When the College Office Book was reissued in 1914, it contained two new English hymns for the Co-Patron, both in the Sapphic metre. The first was composed by the Wykehamist Adam Fox, Master at Lancing 1906-1918, subsequently Warden of Radley College, Dean of Divinity at Magdalen College and Professor of Poetry; finally Canon, Archdeacon, and Sub-Dean of Westminster Abbey.
I had no success in urging upon my colleagues the restoration of his hymn to regular use. It was the stanza
Teach us to honour Nicolas of Myra,
Foeman to error in the Church's Councils,
Lover of sailors, and above all other
Lover of Children.
which raised their trembling eyebrows.
The second hymn was by Athelstan Riley, about whom I once wrote a piece on this blog ... does the Search Engine on this blog still work for readers? In his hymn, it was the adonius which concludes the following stanza which, around the time of Ms Spencer's sad demise, wrecked my passionate crusade to get it back into the repertoire:
Rouse thee, great goddess of th'Ephesian temple,
For, lo! the offspring of a greater Virgin
Armeth his servant to destroy thine oak tree
Dumb, dead Diana.
Fr Fox had kippers for brekker, lunch, and tea. Not many people know that. We live in a world rife with culpable ignorance.
He had wanted his memorial in the Abbey to read "A Fox gone to Earth", but his executors had as little humour as my one-time colleagues.
Stern literary critics waiting to pounce need to know that this is written in a style/genre which could be categorised as "jocose". I do not really mean to criticise or sneer at either Fox's Executors or my former colleagues; or, indeed, at the late People's Princess alias Queen of Hearts.
3 comments:
Sometimes, seemingly, I may stray too close to the wind, and my humour over-step the mark. For which I apologise.
But this is what the boys would have called COOL. And which I would categorise as “uber-cool”.
What a joy poetry is!
I had always taken it for granted that the College was named after the two churches in Shoreham by Sea, St Mary [de Haura] and St Nicolas, also spelt, as you note, without the H. Wasn't the College founder, Nat Woodard, curate in Shoreham? I seem also to remember that at one stage St John Henry Newman's sister Jemima was Vicar's Wife there at St Nicolas'. And now there is a primary school dedicated to St Mary and St Nicolas too. Quite the local saint; he has a church up the river at Bramber also.
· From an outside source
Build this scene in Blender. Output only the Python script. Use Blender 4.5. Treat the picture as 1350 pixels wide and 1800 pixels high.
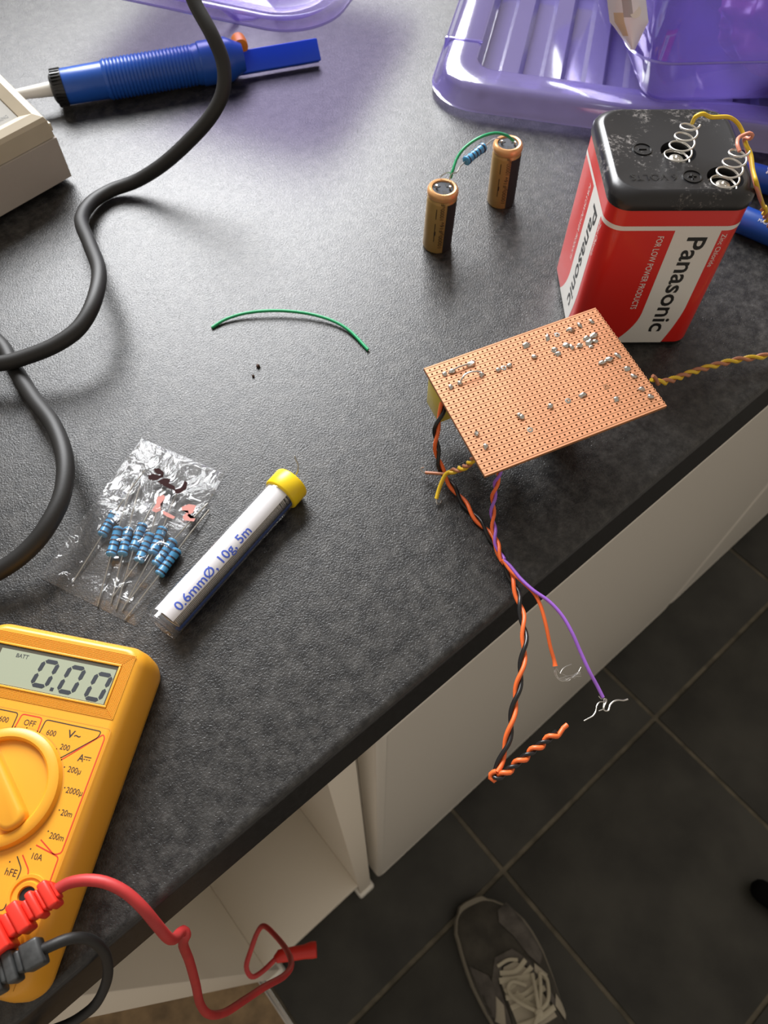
import bpy, bmesh, math, random
import numpy as np
from mathutils import Vector, Matrix, noise
R_ = math.radians
random.seed(7)
for o in list(bpy.data.objects): bpy.data.objects.remove(o, do_unlink=True)
C = bpy.context.scene.collection
sc = bpy.context.scene

# ------------------------------------------------------------------ camera
# Lengths below are millimetres; z = 0 is the worktop surface, the floor is at z = -900.
# x runs along the front edge of the worktop, +y goes in towards the wall.
CAM_H, FPX = 323.95, 1335.26
def _cam(pitch=1.04143305, roll=0.01006631, yaw=0.71391316):
    cz, sz = math.cos(yaw), math.sin(yaw)
    Rz = np.array([[cz, -sz, 0], [sz, cz, 0], [0, 0, 1]])
    fw = np.array([0, math.cos(pitch), -math.sin(pitch)]); rt = np.array([1., 0, 0]); dn = np.cross(fw, rt)
    cr, sr = math.cos(roll), math.sin(roll)
    return np.array([[cr, -sr, 0], [sr, cr, 0], [0, 0, 1]]) @ np.array([rt, dn, fw]) @ Rz
RM = _cam()
def W(x, y, z=0.0): return Vector((x/1000, y/1000, (z+900)/1000))
cd = bpy.data.cameras.new('camera'); cam = bpy.data.objects.new('camera', cd); C.objects.link(cam)
m4 = Matrix.Identity(4)
for i in range(3):
    m4[i][0], m4[i][1], m4[i][2] = RM[0][i], -RM[1][i], -RM[2][i]
m4.translation = W(0, 0, CAM_H)
cam.matrix_world = m4
cd.sensor_fit = 'VERTICAL'; cd.sensor_height = 24; cd.lens = 24*FPX/1800; cd.clip_start = 0.01; cd.clip_end = 60
cd.dof.use_dof = True; cd.dof.focus_distance = 0.325; cd.dof.aperture_fstop = 13
sc.camera = cam
# ------------------------------------------------------------------ world, light, exposure
w = bpy.data.worlds.new('world'); sc.world = w; w.use_nodes = True
bg = w.node_tree.nodes['Background']; bg.inputs[0].default_value = (1.0, 0.89, 0.76, 1); bg.inputs[1].default_value = 0.44
def area(name, loc, rot, sx, sy, power, col):
    l = bpy.data.lights.new(name, 'AREA'); l.shape = 'RECTANGLE'; l.size = sx; l.size_y = sy; l.energy = power; l.color = col
    o = bpy.data.objects.new(name, l); C.objects.link(o); o.location = loc; o.rotation_euler = rot
    return o
area('window_daylight', W(740, 1330, 1060), (R_(-90), 0, 0), 1.16, 1.06, 94, (0.97, 0.98, 1.0))
vs = sc.view_settings; sc.display_settings.display_device = 'sRGB'
vs.view_transform = 'Standard'; vs.look = 'None'; vs.exposure = 0.0; vs.gamma = 1; vs.use_curve_mapping = False

# ------------------------------------------------------------------ helpers
def ray(px, py): return RM.T @ np.array([(px-675)/FPX, (py-900)/FPX, 1.])
def at(px, py, z=0.0):
    "the point of the level plane z (mm above the worktop) seen at a pixel of the photograph"
    d = ray(px, py); t = (z-CAM_H)/d[2]
    return Vector((d[0]*t, d[1]*t, z))
def atd(px, py, dep):
    d = ray(px, py); return Vector((d[0]*dep, d[1]*dep, CAM_H+d[2]*dep))
def tag(o, label=None, cat=None, group=None, kind=None):
    if label: o['label'] = label
    if cat: o['category'] = cat
    if group: o['group'] = group
    if kind: o['kind'] = kind
    return o
def empty(name, label, cat, loc=(0, 0, 0), rz=0, group=None):
    o = bpy.data.objects.new(name, None); C.objects.link(o); o.empty_display_size = 0.01
    o.location = W(*loc); o.rotation_euler = (0, 0, rz)
    o['org'] = [float(v) for v in loc]
    return tag(o, label, cat, group)
def copy_tree(o, parent=None):
    c = o.copy(); C.objects.link(c); c.parent = parent
    for ch in list(o.children):
        k = copy_tree(ch, c); k.matrix_parent_inverse = ch.matrix_parent_inverse
    return c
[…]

Pastor in Monte mentions the church of St Mary de Haura in Shoreham. One of my ancestors who died in 1727 is buried under the floor of this church 'in the choir pavement'. Some years ago I visited the church in order to take a photo of the memorial plaque there but to my horror found that it had been carpeted throughout with a bright blue carpet. How can the authorities do such a thing in such an acient church? They have erased history. Curiously none of our family know what his connection was to Shoreham.